My eyes snap open, and I suddenly see everything. A boy pushing someone else under the water, life guards yelling and blowing their whistles, girls sitting with their feet in the water, chatting, giggling, boys jumping and fighting, smiles everywhere. The clock ticks as swimmers push themselves to beat time.

My knees bend, the board flexes and I spring into the air, and gravity pulls me down headfirst. I plunge into the pristine blue waters, my eyes ripped open by the water, and my head slams into the cold tile, my neck snapping back. A trail of blood flows out of my head, as my body slowly floats to the surface.
 
katmeow said:
You've just gotta throw in a nasty twist at the end, don't you? ;)
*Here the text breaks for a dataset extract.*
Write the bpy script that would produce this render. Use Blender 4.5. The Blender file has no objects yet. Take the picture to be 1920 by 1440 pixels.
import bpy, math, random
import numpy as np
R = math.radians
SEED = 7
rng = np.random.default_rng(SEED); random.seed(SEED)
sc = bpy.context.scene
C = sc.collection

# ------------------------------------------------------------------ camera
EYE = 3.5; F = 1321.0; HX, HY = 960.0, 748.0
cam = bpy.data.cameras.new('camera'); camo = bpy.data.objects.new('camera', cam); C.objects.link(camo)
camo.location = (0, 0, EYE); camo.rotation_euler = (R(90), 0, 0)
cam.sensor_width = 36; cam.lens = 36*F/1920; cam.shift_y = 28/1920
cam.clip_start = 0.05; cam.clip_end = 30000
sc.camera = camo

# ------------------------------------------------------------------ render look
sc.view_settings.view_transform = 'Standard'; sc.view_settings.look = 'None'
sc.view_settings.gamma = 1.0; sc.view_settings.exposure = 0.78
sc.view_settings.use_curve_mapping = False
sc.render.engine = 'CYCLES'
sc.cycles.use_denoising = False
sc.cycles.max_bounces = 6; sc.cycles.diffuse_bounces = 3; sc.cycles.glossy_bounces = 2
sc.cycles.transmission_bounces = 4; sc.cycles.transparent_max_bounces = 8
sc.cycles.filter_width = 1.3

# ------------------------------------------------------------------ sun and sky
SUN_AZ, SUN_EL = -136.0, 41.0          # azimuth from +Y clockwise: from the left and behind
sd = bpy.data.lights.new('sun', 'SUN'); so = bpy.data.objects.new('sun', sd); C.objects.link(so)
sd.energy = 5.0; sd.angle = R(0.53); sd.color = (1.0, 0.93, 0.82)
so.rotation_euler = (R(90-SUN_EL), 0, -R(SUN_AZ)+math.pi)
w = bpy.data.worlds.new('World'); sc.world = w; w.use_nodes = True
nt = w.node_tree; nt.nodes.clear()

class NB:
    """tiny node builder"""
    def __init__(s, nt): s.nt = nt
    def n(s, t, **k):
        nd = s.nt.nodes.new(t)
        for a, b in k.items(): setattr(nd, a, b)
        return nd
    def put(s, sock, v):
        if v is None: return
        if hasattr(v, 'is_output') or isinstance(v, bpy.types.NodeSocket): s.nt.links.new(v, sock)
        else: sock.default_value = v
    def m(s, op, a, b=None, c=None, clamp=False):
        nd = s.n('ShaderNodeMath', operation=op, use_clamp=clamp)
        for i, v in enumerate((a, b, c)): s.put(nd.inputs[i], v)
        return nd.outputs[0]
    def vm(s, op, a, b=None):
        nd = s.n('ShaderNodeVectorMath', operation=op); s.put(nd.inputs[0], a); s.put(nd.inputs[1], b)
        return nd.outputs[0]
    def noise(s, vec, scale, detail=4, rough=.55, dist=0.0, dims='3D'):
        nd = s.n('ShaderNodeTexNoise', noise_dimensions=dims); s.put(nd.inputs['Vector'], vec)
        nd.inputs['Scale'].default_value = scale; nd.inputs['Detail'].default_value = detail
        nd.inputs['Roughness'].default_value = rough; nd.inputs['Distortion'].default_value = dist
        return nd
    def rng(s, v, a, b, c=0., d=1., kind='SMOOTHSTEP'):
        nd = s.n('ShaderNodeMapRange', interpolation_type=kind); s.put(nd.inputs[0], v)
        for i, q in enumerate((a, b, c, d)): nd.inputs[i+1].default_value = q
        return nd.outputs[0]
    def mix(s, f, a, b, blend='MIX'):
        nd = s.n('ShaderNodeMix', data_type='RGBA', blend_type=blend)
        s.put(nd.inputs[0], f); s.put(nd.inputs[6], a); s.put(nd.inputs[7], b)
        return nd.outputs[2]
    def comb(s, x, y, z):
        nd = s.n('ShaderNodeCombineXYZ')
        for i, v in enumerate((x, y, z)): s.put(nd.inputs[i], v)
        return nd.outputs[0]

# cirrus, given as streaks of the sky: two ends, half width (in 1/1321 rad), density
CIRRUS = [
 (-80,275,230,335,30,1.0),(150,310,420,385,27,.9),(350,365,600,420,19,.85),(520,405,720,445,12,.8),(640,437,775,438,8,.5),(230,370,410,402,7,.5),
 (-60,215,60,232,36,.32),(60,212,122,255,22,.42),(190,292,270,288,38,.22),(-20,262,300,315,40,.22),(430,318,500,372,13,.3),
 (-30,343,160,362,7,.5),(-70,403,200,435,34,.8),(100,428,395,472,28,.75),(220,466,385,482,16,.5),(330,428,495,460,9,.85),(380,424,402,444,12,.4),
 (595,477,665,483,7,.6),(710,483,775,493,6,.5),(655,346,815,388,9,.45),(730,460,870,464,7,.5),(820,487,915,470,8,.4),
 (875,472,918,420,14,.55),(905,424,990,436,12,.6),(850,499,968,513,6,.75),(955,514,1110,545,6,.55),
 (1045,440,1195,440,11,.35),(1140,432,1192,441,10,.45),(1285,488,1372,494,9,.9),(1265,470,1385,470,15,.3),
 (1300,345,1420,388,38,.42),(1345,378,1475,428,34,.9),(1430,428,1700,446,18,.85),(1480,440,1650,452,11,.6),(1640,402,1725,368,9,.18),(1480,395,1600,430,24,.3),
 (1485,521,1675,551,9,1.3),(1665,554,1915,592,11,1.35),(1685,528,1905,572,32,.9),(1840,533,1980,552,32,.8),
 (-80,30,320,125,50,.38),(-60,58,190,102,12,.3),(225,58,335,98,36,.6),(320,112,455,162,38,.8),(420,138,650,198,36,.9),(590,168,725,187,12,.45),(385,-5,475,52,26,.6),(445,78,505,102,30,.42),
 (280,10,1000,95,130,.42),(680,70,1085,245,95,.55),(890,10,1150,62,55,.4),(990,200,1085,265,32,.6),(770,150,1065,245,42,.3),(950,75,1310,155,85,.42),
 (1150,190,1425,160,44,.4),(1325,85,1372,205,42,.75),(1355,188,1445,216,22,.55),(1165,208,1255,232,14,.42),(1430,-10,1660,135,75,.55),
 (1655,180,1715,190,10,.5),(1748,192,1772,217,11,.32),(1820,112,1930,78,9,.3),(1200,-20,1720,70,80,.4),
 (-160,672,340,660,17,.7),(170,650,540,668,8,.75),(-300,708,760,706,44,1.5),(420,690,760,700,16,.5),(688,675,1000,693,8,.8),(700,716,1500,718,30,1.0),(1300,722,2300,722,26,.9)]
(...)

I could totally picture the scene.
I like to paint a pretty picture then snap it into a brutal cold reality. My mind is rather dark, but I love contrast.
 
i liked it but it sounded as though it was an omnipotent view point with the description of your broken neck, yet it sounds like it was narrated by the subkect. i really liked it, i smiled a tthe end because that stark contrast is brilliant. i thought eprhaps it could be an out of body critique.